A trip of a lifetime
Every day is day one. Day one. What is that supposed to mean, you might wonder? It’s great piece of insight offered by Teppo Kuisma, COO of Digitalist San Francisco, a tower of a guy with a big smile on his face. The insight is that we cannot change the past, but we have the power to affect what will come. While this might be useful to keep in mind in the hectic start-up scene in the Bay Area, it also applies to the IT business in general.
My journey to Silicon Valley started already a half a year ago. That was when Bilot and Louhia arranged a reverse hackathon around AI. The winning prize was a trip to the Silicon Valley, to meet with both start-ups and established major players pushing the limits of AI. As a member of the winning team, bringing intelligence to dairy farming with Raisioagro, I got to participate in this amazing trip. In addition to the impactful official agenda, we also got to experience the wonders and nature in Silicon Valley Palo Alto and scenic San Francisco city.
Three, two, one… lift-off!
As the departure came closer, I started to have serious doubts about travelling; what could a long-term academic like myself gain from such a business trip? How wrong I was! While I was mostly interested in the AI aspect of the visits, and those were at best jaw-dropping, the stories of entrepreneurs behind successful start-ups, such as Idean, were truly fascinating.

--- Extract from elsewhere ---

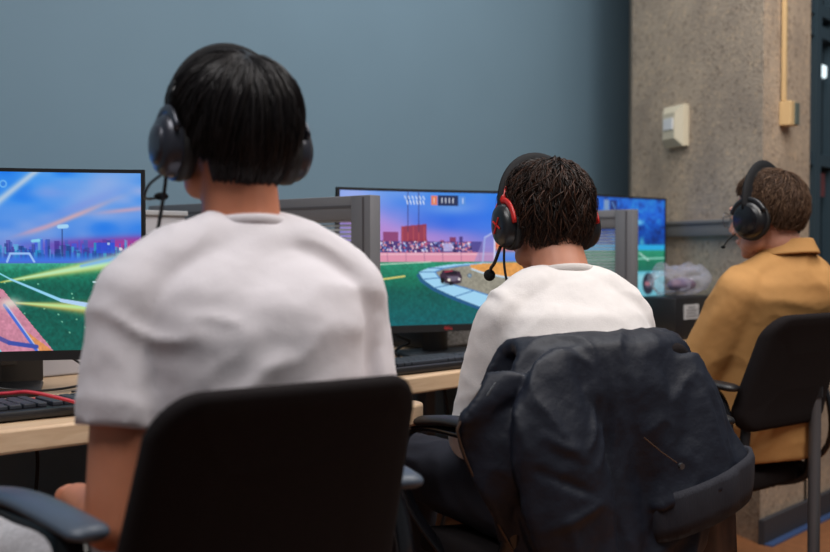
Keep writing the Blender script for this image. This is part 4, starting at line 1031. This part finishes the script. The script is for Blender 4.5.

Making or breaking in this extremely competitive set-up can be a matter of luck and good timing, but success does not come without high commitment and the ability to adapt.
On Monday morning, the agenda took us first to Singularity University—at NASA Research Park, an organization that aims at tackling the world’s biggest challenges by leveraging the possibilities of emerging new technologies. The discussions we had there made me realise that technology—not just AI, but all tech—is developing at an exponential rate. I was actually quite surprised that I had not thought about this earlier, but now I can see that the ramifications of the pace of development are quite mind-blowing. For one thing, we are gradually losing the ability to understand the technology we are generating, which resonates with the famous quote by Arthur C. Clarke: “Any sufficiently advanced technology is indistinguishable from magic”. I can tell that this first visit really set the scene for the coming meetings; If you think big, everything is possible—even the unimaginable.

Highs & lows
The next highlight of the trip was, somewhat surprisingly, the visit to Facebook. One thing that became quite clear is that many large service providers, such as Facebook, Amazon, and Netflix, do plenty of machine learning research and application that is neither part of their main service nor visible to the user. Let me give you an example: While about half the internet users are on Facebook, it seems that the best way to increase their user base is to improve internet access generally and to bring free internet to places where access is very limited. This involves, for example, building a grid of autonomous planes that can be used to generate a mobile network to places with no relevant infrastructure, such as Africa. In their normal operations, Facebook uses AI to filter up to 2 million inappropriate accounts a day. They also have active development, which is open-sourced (https://developers.facebook.com/products#open-source).

Not all meetings were that spectacular, though. I had high expectations about what Google might have to offer. While we had CTO Ron Bodkin (responsible of applied AI) talking to us the rapid development of computer vision, speech analysis, translation, natural language processing, recommendations, and predictive responses in Gmail, we were left hungry for future visions. Given that Google has been the forerunner of AI development in the recent years, there must be plenty of those on the drawing board. Another disappointment was our visit to HP labs, which didn’t really provide any useful insight. While a guided tour to the historic offices of David Packard and Bill Hewlett was interesting, it left a feeling that the company is mostly looking into its great past rather than to the future.


This brings me back to the beginning of this short report; every day is day one. Why is this advice helpful for an IT consultant like myself? The shortish answer is that the rapidly developing technology creates an increasing demand for updating one’s own skills, as well as adopting new tools and new ways of thinking. In this game old experience can be useful, but it is not enough for remaining competitive. In addition to Teppo’s piece of advice, we returned home with our heads full of ideas, new potential partners, plenty of great pictures, heavy jetlag, and a dream of returning to the Valley.